Whilst the political will to impose sanctions measures is undoubtedly in place (which is reflected in the increased usage of sanctions measures by the UN and EU) enforcement of those sanctions measures in the UK has not been historically regular or robust.

Indeed, the most recent significant enforcement action of UK financial sanctions was back in August 2010, when the Financial Conduct Authority (then the Financial Services Authority) fined the Royal Bank of Scotland Group £5.6 million for having failed to have adequate systems and controls in place to prevent breaches of UK financial sanctions.

In comparison, and as many businesses are aware, the US Government takes a much more active and aggressive approach to the enforcement of sanctions measures, including bringing enforcement action against non-US banks for breach of US sanctions measures. The largest such fine to date was imposed by the U.S. Department of the Treasury’s Office of Foreign Assets Control ("OFAC") in June 2014 on French headquartered BNP Paribas, which amounted to a substantial $9.8 billion fine.

When announcing the creation of OFSI the UK Government also stated that it would be legislating "early" in this Parliament to increase the penalties for non-compliance with financial sanctions3. This statement is widely regarded as an indicator that the UK will, in fact, be following the US Government's lead, and increasingly taking a leading role in sanctions enforcement within the EU.

Under current UK sanctions measures, breach of the measures can only be addressed by the initiation of a criminal prosecution. The UK courts are then able to impose prison sentences of up to 2 years and/or unlimited fines for breach of financial sanctions measures.

This is a different position to that of the US, where OFAC can itself impose civil penalties and reach out of court settlements in relation to sanctions breaches. By contrast, HMT has no power to enter into settlements with UK companies that they have identified as having breached UK sanctions legislation.

If the UK government wants to "up-the-ante" of sanctions enforcement, OFSI may be given powers not only to investigate breaches of sanctions measures, but to also penalise and prosecute such breaches.
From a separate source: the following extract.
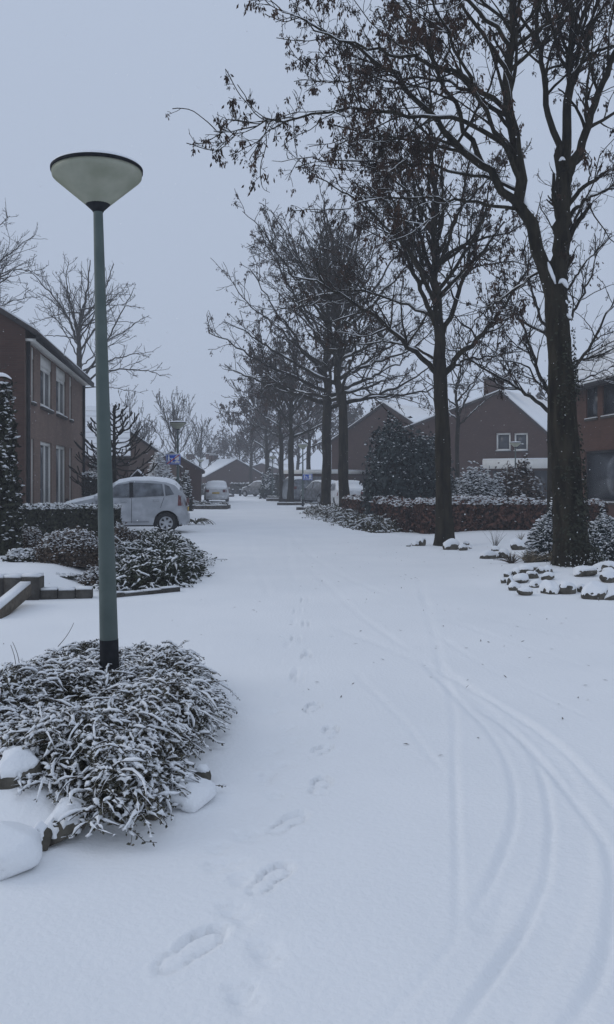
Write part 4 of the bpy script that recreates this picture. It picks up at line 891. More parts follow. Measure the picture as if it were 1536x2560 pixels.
iso = [(155,318,60,55,'upright grey stone, rightmost of the small cluster left of the slim trunk'),(103,318,55,34,'snow-topped stone in the middle of the cluster left of the slim trunk'),(58,322,42,16,'low leftmost stone of the cluster left of the slim trunk'),
 (345,345,125,78,'large round snow-capped boulder at the foot of the slim trunk'),(435,350,75,45,'brown stone just right of the boulder by the slim trunk'),(462,312,45,22,'small stone behind the brown one right of the slim trunk'),(487,337,26,20,'tiny rightmost stone of the group by the slim trunk'),
 (622,408,128,46,'long low stone with a snowy back, left of the dark rounded boulder'),(660,354,66,30,'small stone half buried behind the long low stone'),(725,404,98,62,'dark rounded boulder with bare face in the middle of the lawn'),(815,347,120,66,'snow-filled boulder alone left of the evergreen shrub')]
for i, (x, y, w, h, lb) in enumerate(iso): stone(cs(x), cyy(y), w/2.7687, h/2.7687, lb, i+1, cover=0.35 if i in (0, 9) else 0.2)
ordn = ['first','second','third','fourth','fifth','sixth','seventh','eighth','ninth','tenth']
rows = {'back': [(750,538,58,44),(812,536,72,62),(885,548,125,72),(930,485,92,44),(972,526,70,44),(1015,516,88,48)],
        'middle': [(717,582,40,38),(765,592,52,62),(835,585,140,50),(922,570,92,48),(1022,582,86,48),(1278,572,168,66)],
        'front': [(795,628,85,55),(868,662,112,52),(940,610,100,50),(1040,650,170,78),(1165,652,130,82),(1262,642,66,60),(1358,690,195,120),(1455,694,120,44)],
        'right-hand': [(1425,500,190,62),(1445,528,110,46),(1450,606,130,62)]}
for rn, L_ in rows.items():
    for i, (x, y, w, h) in enumerate(L_):
        lb = f'snow-capped stone, {ordn[i]} from left in the {rn} row of the rockery around the big tree' if rn != 'right-hand' else ['long flat stone right of the big trunk foot', 'small stone below the long flat one at the right edge', 'snow-smothered stone at right edge of the rockery'][i]
        if rn == 'front' and i == 6: lb = 'biggest snow-topped boulder in the front of the rockery'
        stone(cs(x), cyy(y), w/2.7687, h/2.7687, lb, 30+i+len(rn)*11, cover=0.34, deep=0.9, snow=.85)
near = [(40,2040,118,70,'dark bare-faced stone at the left edge under the snowy shrub',0.82,1.2),(168,2106,128,72,'grey stone with thick snow on top below the near shrub',0.72,1.2),(98,2130,62,74,'dark narrow stone wedged between two snowy stones',0.85,0.8),
 (8,2198,165,125,'big boulder smothered in snow at the bottom left',-1.3,1.1),(478,2022,110,42,'flat stone blanketed in snow at the front right of the shrub',-1.3,1.1),(385,2050,58,50,'shadowed stone under the drooping front shoots of the shrub',0.6,0.8),
 (510,1960,52,56,'dark stone under the right edge of the near shrub',0.8,0.9),(540,1778,50,56,'small dark stone in the right side of the near shrub',0.7,0.9)]
for i, (x, y, w, h, lb, cv, dp) in enumerate(near): stone(x, y, w, h, lb, 70+i, cover=cv, deep=dp*1.25, snow=0.9, flat=.78)
# snow lumped over the bed between the near stones
# ------------------------------------------------------------------ low walls, planters, bollards
def block_run(name, label, a, b, h, depth, n, mat, snow=0.05, cat='wall', group=None):
    a, b = np.array(a[:2]), np.array(b[:2]); L = np.linalg.norm(b-a); o = thing(name, label, cat, (a[0], a[1], gz(*a)-0.06), math.atan2(b[1]-a[1], b[0]-a[0]), group)
    for i in range(n):
        r = np.random.default_rng(i+n*7); x0 = i*L/n+0.006; x1 = (i+1)*L/n-0.006; dz = r.uniform(-.008, .008)
        MB().box((x0, 0, 0), (x1, depth, h+0.06+dz)).build('block', mat, o)
        if snow: MB().obox((x0+0.004, 0.012, h+0.0625+dz), (x1-x0-0.008, 0, 0), (0, depth-0.02, 0), (0, 0, snow)).build('snow', SNOW, o)
    return o
block_run('garden_wall', 'dark low block wall at the left edge in front of the brown shrubs', G(-80, 1500), G(97, 1501), 0.27, 0.22, 4, CONC, 0.035)
block_run('garden_edging', 'lower dark kerb stones continuing right from the block wall', G(100, 1500), G(232, 1497), 0.105, 0.2, 3, CONC, 0.025)
block_run('garden_edging', 'thin snowed-over edging below the right-hand shrub', G(262, 1498), G(452, 1479), 0.045, 0.1, 4, CONC, 0.02)
a, b = W(-30, 1560, 9.3), W(48, 1483, 10.4); bd = b-a; a[2] = 0.0; u = unit(np.array([b[0]-a[0], b[1]-a[1], 0])); sdv = np.array([u[1], -u[0], 0])
tb = thing('timber_beam', 'snow-topped timber beam lying slanted at the left edge before the block wall', 'beam', (a[0], a[1], 0.0)); Lb = np.linalg.norm(bd)
MB().obox((0,0,-0.03), u*Lb+np.array([0,0,.14]), sdv*0.14, (0,0,.13)).build('beam', TIMBER, tb); MB().obox(sdv*0.01+np.array([0,0,.103])-u*0.0, u*Lb+np.array([0,0,.14]), sdv*0.12, (0,0,.03)).build('snow', SNOW, tb)
def planter(label, px0, px1, by, hpx, depth, nb, rng, plants=True, mat=CONC):
    a, b = G(px0, by), G(px1, by); s = a[1]/F; h = hpx*s
    o = block_run('planter', label, a, b, h, 0.18, nb, mat, 0.05, 'planter'); L = b[0]-a[0]
    for x in (0, L-0.18): MB().box((x, 0.184, 0), (x+0.18, depth, h+0.05)).build('block', mat, o)
    MB().box((0.19, 0.186, 0), (L-0.19, depth-0.02, h+0.03)).build('snow', SNOW, o)
    if plants:
        n = int(700*L); P = np.stack([rng.uniform(0.1, L-0.1, n), rng.uniform(0.12, depth, n), h+rng.uniform(0.03, 0.28, n)], -1); P[:, 2] *= 0.8+0.4*noise2(P[:, 0]*2, P[:, 1]*2, 5)
        MB().scatter(LEAF_V, LEAF_F, P, rand_rot(rng, n, .7), 0.11).build('foliage', LEAFO, o)['kind'] = 'stuff'
        k = rng.uniform(0, 1, n) < 0.33; m = k.sum(); MB().scatter(LUMP_V, LUMP_F, P[k]+np.array([0,0,.02]), rand_rot(rng, m, .3), np.stack([rng.uniform(.05,.11,m), rng.uniform(.04,.08,m), rng.uniform(.03,.05,m)], -1)).build('plant_snow', SNOW, o, smooth=True)['kind'] = 'stuff'
    return o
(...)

We will have to wait to see whether the Government addresses the enforcement powers of OFSI and whether the establishment of the body leads to increased enforcement activity. It would be reasonable however to assume that OFSI will look to get some early enforcement "wins" under its belt, using the intelligence collected by HMT in its role as the competent licencing authority for financial sanctions measures in the UK, and through inter-agency information sharing.

Will OFSI lead to increased certainty?

It has long been the case across different industry sectors in the UK that companies have struggled with a lack of clarity and certainty in relation to UK financial sanctions measures. Taking the latest sanctions measures targeting Russia as an example, there are a number of restrictions which have caused companies a compliance challenge, including a lack of clarity in relation to the concept of "financial assistance". The Russian measures include restrictions on the provision of "financial assistance" in relation to the supply of (i) dual use goods and technology to certain entities in Russia and for a military end use in Russia (ii) goods and technology listed in the Common Military List to any person or entity in Russia or for use in Russia and (iii) certain energy related equipment and technology to Russia or for use in Russia.
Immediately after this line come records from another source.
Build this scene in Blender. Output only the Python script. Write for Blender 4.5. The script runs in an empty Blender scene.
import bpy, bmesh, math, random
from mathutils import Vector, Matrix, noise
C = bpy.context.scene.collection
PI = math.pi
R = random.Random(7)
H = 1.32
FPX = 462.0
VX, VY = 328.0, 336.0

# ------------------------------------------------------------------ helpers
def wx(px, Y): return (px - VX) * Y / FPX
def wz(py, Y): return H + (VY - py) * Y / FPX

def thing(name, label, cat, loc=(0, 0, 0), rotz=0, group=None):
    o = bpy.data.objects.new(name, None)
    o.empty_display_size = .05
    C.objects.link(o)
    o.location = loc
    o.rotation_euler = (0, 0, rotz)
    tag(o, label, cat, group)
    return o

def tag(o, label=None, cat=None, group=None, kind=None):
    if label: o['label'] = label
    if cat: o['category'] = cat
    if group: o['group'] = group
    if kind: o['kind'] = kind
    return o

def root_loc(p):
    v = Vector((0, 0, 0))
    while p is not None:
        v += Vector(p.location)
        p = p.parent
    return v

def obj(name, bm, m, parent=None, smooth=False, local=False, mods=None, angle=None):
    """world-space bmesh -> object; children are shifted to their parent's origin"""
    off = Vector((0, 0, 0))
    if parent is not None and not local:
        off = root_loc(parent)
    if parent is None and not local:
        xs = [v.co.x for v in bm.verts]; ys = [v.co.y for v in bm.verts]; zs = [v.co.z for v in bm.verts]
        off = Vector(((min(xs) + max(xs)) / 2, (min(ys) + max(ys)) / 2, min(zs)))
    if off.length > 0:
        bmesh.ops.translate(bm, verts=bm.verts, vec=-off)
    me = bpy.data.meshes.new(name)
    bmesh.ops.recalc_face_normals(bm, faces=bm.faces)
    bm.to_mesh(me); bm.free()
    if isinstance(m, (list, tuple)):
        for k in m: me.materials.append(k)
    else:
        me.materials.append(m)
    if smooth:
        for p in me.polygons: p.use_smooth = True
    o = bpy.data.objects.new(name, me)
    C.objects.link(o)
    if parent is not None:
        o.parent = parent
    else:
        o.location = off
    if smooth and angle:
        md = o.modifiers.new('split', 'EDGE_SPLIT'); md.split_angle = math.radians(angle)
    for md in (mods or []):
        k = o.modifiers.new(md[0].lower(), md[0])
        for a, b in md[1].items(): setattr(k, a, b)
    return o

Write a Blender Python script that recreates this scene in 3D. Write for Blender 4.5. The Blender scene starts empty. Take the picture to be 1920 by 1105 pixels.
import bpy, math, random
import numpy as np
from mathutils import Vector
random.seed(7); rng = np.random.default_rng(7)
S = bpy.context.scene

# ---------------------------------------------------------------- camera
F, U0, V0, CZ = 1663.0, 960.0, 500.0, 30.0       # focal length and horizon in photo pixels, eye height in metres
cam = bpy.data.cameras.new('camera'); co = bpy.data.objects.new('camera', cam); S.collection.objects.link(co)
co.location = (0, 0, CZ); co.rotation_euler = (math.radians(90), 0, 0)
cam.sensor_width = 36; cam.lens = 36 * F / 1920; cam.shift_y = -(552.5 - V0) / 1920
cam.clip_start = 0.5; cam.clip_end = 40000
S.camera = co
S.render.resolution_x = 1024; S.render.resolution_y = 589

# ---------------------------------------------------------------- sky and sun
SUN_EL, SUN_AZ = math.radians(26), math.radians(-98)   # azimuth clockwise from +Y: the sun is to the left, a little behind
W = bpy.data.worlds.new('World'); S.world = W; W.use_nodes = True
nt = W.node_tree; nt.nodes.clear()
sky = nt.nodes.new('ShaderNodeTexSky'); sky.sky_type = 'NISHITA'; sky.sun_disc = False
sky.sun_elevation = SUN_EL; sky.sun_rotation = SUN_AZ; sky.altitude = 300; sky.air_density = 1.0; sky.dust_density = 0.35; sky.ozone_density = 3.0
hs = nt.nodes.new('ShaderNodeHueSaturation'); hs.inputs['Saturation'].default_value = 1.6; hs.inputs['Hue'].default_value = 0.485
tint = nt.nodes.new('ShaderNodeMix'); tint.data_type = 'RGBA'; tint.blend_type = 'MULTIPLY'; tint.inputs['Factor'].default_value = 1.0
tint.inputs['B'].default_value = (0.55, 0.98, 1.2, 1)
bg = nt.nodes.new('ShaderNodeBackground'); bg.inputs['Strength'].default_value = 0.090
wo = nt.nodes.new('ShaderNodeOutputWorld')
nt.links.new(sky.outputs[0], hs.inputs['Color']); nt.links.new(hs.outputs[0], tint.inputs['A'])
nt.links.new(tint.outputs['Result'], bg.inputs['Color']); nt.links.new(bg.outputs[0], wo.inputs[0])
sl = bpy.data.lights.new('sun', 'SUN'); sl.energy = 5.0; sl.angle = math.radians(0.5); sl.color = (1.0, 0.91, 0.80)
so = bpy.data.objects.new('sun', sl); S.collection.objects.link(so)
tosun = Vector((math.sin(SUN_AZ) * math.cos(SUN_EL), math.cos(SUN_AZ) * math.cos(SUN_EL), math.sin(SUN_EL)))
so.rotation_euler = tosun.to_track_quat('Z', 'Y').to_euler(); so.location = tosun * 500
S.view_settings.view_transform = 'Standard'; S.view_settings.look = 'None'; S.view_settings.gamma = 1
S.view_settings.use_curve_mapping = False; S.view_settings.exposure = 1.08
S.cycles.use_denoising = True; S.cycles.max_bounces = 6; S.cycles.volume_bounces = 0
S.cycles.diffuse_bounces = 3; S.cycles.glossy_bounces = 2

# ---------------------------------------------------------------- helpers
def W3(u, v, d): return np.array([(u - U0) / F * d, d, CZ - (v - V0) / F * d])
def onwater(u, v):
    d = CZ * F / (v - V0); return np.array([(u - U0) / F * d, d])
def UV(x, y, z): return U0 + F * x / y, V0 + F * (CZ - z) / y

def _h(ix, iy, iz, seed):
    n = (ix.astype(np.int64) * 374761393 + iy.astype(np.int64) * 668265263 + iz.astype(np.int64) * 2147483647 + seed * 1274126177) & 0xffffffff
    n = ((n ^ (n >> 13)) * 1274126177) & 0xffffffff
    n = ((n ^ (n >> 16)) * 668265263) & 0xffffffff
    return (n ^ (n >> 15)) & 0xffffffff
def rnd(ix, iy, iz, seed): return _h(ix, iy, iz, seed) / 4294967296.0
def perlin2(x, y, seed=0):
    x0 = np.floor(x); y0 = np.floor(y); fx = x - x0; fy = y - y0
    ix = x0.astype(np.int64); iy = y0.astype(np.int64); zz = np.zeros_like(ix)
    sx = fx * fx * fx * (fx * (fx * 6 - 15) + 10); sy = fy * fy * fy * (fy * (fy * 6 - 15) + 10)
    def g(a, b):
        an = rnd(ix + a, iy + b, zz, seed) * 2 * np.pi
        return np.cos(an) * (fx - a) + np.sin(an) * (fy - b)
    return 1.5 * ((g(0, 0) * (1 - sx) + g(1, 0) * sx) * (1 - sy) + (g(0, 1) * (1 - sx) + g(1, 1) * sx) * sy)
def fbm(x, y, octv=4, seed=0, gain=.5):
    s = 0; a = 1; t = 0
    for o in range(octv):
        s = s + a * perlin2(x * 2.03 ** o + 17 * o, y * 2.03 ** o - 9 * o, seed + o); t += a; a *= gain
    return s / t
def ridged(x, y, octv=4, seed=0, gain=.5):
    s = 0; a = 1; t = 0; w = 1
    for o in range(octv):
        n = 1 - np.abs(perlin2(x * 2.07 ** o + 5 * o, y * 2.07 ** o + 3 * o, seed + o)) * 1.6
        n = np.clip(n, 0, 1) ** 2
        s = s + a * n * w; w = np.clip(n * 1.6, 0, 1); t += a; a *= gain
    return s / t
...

There is, however, no definition of what amounts to "financial assistance" in the EU Regulation4 imposing the restrictions or the corresponding UK legislation5, which has left a number of UK companies and financial institutions with questions as to whether activity that they are either conducting, or would like to conduct in Russia, is lawful under the sanctions regime.

Over four months after the introduction of the measures, and due to the number of requests for clarification that were made to the UK authorities, the UK Export Control Organisation did issue a guidance note stating that it "understand[s] the term in its broadest sense, i.e. involvement in any financial transaction which promotes, enables or facilitates the prohibited or restricted trade transaction to which it relates"6 . However, as many companies will be aware, the issuance of such guidance by UK authorities is not commonplace, in contrast to the position in the US where both OFAC and the Bureau of Industry and Security regularly issue guidance on the application of US sanctions measures.

Whilst it can be argued that EU Regulations and UK legislation implementing sanctions measures are intentionally drafted to be wide ranging and include imprecise wording to allow the competent authorities a broad scope to enforce the measures, this is, of course, not very helpful for companies wishing to ensure compliance. In this regard, OFSI may have a positive role to play in providing greater clarity, both to companies that have a high sanctions risk profile and who regularly wish to seek guidance in relation to the legal status of their activities; as well as for companies with a lower risk profile, who are less used to seeking such guidance.

Ensuring compliance

With the creation of OFSI in the coming year, the importance of compliance with sanctions measures has never been more important. Companies should therefore:

  • Ensure that you have comprehensive sanctions compliance policies and procedures implemented within your business and that compliance is regularly monitored and tested. 
  • Ensure that you know who you're doing business with - is your counterparty designated under sanctions measures? Is your counterparty owned or controlled by a person or entity designated under sanctions measures?
  • Check whether you hold any accounts, funds or wider assets for any of the individuals or entities targeted by the sanctions measures and, where necessary, freeze such accounts, funds or economic resources.
  • Ensure your sanctions screening processes are working effectively - how are false positives dealt with, etc.? What is your internal escalation procedure if a sanctions hit is identified?
  • Ensure that any funds or assets that you are holding (even if on behalf of a sanctioned person or entity) are frozen and reported as necessary to the relevant competent authority.
  • Suspend any dealing with accounts, funds or wider assets owned, held or controlled by EU sanctions targets, unless licensed by a relevant EU competent authority. 
  • Consider the options for obtaining a licence to authorise commercial activity in line with exemptions and derogations provided for in sanctions measures.